Fire in them Hills

So I can’t go home because my neighborhood is trying hard NOT to burn down.  Yup, I’m in THAT canyon that’s been on the news smack between the 2 and the 134.  Literally watching the helicopters circle the fire trail where we walked the dogs.  My mother called me on the way home for the day telling me to come to her house because mine was inaccessible.  Sure enough its 10pm and me and the kids are still hanging around waiting for the police to let us IN!  I’m dying for a huge dose of Nyquil and my bed!  The kids are happily playing Wii with Eithne’s girls while we wait for the all clear from the fire department.

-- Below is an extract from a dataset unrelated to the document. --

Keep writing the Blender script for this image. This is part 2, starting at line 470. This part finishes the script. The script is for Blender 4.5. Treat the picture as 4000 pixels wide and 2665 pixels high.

And I realized I seem to have a strange reaction to news like this.  Ironic Laughter.  When fate throws these unexpected curve balls I seem to find it amusing!  When I crashed my car into a poor old man I took all in amazing stride, shrugged it off and boarded a plan for Albuquerque as planned.  Even when I got the news I no longer had a van because the insurance company totalled it, I found it amazingly humorous.  It was weeks later as I experienced the complete restructuring of my life this caused that I felt the real reaction of shock and depression.

At the moment, I have no idea if I have a home.  Although its probably fine.  And I’m extremely happy we no longer have a dog, imagining the poor beast would have expired from smoke inhalation!   I’m sitting here chuckling over the complete silliness of waiting and wondering when this whole inconvenient “fire” is going to be over so I can go on with my life.   Yet if I’d lost my home with all my new clothes!  stuff I’d roll my eyes at fate, handle it and later, much later when it was safe… have that breakdown the situation deserved.

In the meantime… I laugh at the crazy plot-line the writers of my life have thought of now!